# To do:
Reproduce the listing below verbatim.
.....
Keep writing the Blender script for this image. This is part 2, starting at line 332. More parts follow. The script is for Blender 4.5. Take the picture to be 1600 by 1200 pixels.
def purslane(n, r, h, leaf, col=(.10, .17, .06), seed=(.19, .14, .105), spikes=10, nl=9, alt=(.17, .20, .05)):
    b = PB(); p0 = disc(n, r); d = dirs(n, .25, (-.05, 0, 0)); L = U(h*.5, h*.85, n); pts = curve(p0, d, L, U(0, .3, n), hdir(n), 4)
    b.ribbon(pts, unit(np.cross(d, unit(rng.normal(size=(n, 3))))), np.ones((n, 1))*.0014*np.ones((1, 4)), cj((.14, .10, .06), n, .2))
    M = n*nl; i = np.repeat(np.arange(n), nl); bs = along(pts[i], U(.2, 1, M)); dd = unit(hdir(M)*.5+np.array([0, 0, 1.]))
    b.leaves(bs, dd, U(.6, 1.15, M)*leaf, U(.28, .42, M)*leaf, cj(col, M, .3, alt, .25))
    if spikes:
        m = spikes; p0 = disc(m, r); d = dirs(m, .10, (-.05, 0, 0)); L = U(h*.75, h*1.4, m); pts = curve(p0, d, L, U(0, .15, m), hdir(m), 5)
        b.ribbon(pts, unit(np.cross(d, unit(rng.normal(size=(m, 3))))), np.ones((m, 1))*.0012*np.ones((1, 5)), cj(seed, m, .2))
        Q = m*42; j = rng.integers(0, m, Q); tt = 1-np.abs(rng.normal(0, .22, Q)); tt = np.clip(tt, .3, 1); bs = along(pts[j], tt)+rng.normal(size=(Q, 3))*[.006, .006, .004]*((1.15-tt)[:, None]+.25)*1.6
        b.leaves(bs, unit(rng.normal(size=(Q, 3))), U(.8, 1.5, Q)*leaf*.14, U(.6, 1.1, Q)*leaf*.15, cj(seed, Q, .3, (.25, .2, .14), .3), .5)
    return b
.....
# The answer:
Keep writing the Blender script for this image. This is part 2, starting at line 332. More parts follow. The script is for Blender 4.5. Take the picture to be 1600 by 1200 pixels.
def purslane(n, r, h, leaf, col=(.10, .17, .06), seed=(.19, .14, .105), spikes=10, nl=9, alt=(.17, .20, .05)):
    b = PB(); p0 = disc(n, r); d = dirs(n, .25, (-.05, 0, 0)); L = U(h*.5, h*.85, n); pts = curve(p0, d, L, U(0, .3, n), hdir(n), 4)
    b.ribbon(pts, unit(np.cross(d, unit(rng.normal(size=(n, 3))))), np.ones((n, 1))*.0014*np.ones((1, 4)), cj((.14, .10, .06), n, .2))
    M = n*nl; i = np.repeat(np.arange(n), nl); bs = along(pts[i], U(.2, 1, M)); dd = unit(hdir(M)*.5+np.array([0, 0, 1.]))
    b.leaves(bs, dd, U(.6, 1.15, M)*leaf, U(.28, .42, M)*leaf, cj(col, M, .3, alt, .25))
    if spikes:
        m = spikes; p0 = disc(m, r); d = dirs(m, .10, (-.05, 0, 0)); L = U(h*.75, h*1.4, m); pts = curve(p0, d, L, U(0, .15, m), hdir(m), 5)
        b.ribbon(pts, unit(np.cross(d, unit(rng.normal(size=(m, 3))))), np.ones((m, 1))*.0012*np.ones((1, 5)), cj(seed, m, .2))
        Q = m*42; j = rng.integers(0, m, Q); tt = 1-np.abs(rng.normal(0, .22, Q)); tt = np.clip(tt, .3, 1); bs = along(pts[j], tt)+rng.normal(size=(Q, 3))*[.006, .006, .004]*((1.15-tt)[:, None]+.25)*1.6
        b.leaves(bs, unit(rng.normal(size=(Q, 3))), U(.8, 1.5, Q)*leaf*.14, U(.6, 1.1, Q)*leaf*.15, cj(seed, Q, .3, (.25, .2, .14), .3), .5)
    return b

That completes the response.